Un secco “no” quello del presidente degli Stati Uniti Joe Biden al premier israeliano Benjamin Netanyahu. L’inquilino della Casa Bianca è infatti molto preoccupato della forma che assumerà la risposta di Tel Aviv al lancio di missili balistici dell’Iran sulle città dello Stato ebraico. In particolare teme che l’aviazione di Israele voglia colpire i siti di arricchimento dell’uranio della repubblica sciita.

Pur ribadendo la «piena solidarietà» allo storico alleato e sostenendo il suo diritto a reagire, Biden teme che l’annunciata e ormai imminente rappresaglia israeliana possa provocare un incidente nucleare dalle conseguenze apocalittiche. Il presidente Usa spiega che non sosterrebbe un’operazione con obiettivo i siti atomici in quanto la reazione deve essere «proporzionata», specificando che l’attacco di Tel Aviv non è previsto per le prossime ore per quanto sia scontato che avrà luogo.

Tutte le opzioni sono dunque sul tavolo, fa sapere l’esercito israeliano, ora bisognerà capire su quali obiettivi si concentrerà la risposta. La distruzione del programma nucleare iraniano è in tal senso un’opzione concreta come precisa in un’intervista l’ex premier conservatore Naftali Bennet, secondo cui Israele deve dare continuità ai recenti successi militari: «Abbiamo la giustificazione. Abbiamo i mezzi. Ora che Hezbollah e Hamas sono paralizzati, l’Iran è esposto».

Un altro probabile obiettivo sono, senza alcun dubbio, i siti petroliferi di Teheran: bombardare le raffinerie in un momento in cui il l’Iran è alle prese con una grave crisi economica costituirebbe un colpo durissimo per il regime degli ayatollah la cui economia ruota tutta attorno alla produzione del greggio.
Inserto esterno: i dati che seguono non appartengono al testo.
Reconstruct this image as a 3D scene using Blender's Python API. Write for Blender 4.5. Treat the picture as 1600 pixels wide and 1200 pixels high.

Ma anche in questo caso gli effetti sono a doppio taglio in particolare per l’inevitabile aumento del prezzo del petrolio sui mercati occidentali.

Intanto sul fronte libanese la guerra avanza, coinvolgendo non solo le milizie di Hezbollah ma anche l’esercito regolare. Ieri le truppe di Beirut hanno esploso colpi contro gli israeliani per la prima volta da un anno a questa parte in quella che appare come una nuova escalation del conflitto.

I soldati avrebbero risposto al fuoco dopo che un soldato è stato freddato. «Un soldato ha perso la vita dopo che il nemico israeliano ha preso di mira una postazione dell'esercito nella zona di Bint Jbeil, nel sud, e il personale della postazione ha risposto alle fonti di fuoco», dicono i portavoce militari di Beirut.

E ormai anche la capitale libanese è diventata teatro delle operazioni dell’Idf: almeno sei persone sono rimaste uccise e sette ferite in un attacco aereo che ha preso di mira un edificio nel cuore della città. Nel raid, che ha interessato la zona di Bachoura, è stato colpito un palazzo che secondo l’intelligence di Tel Aviv ospitava un centro di soccorso di Hezbollah. In un post pubblicato su X sull’account ufficiale delle forze armate si legge che i caccia dell’aeronautica militare israeliana avrebbero colpito anche agenti della divisione dei “servizi di informazione” delle milizie sciite, distruggendo apparecchiature di sorveglianza e altre infrastrutture.

In seguito a questi nuovi attacchi, l'esercito israeliano ha emesso un nuovo ordine di evacuazione per cinque edifici della periferia sud di Beirut. «Siete vicini a installazioni e interessi legati a Hezbollah, contro i quali l'esercito israeliano agirà nel prossimo futuro» l'avvertimento rivolto agli abitanti.

Stando alle cifre diffuse dall’Idf sarebbero circa un centinaio i miliziani di Hezbollah uccisi negli scontri a sud del Libano, otto soldati israeliani ad aver invece perso la vita. Mohammad Afif, responsabile della comunicazione del “Partito di Dio” però ostenta sicurezza, spiegando che Hezbollah è sufficientemente equipaggiato, addestrato e motivato per respingere l’offensiva dello Stato ebraico: «Assicuriamo al nemico che questo è solo il primo round, siamo pronti sacrificare il nostro sangue e la nostra anima per la nostra patria per la grazia di Dio. La superiorità dell’aviazione sionista si trasformerà per loro in durissime perdite sul campo di battaglia».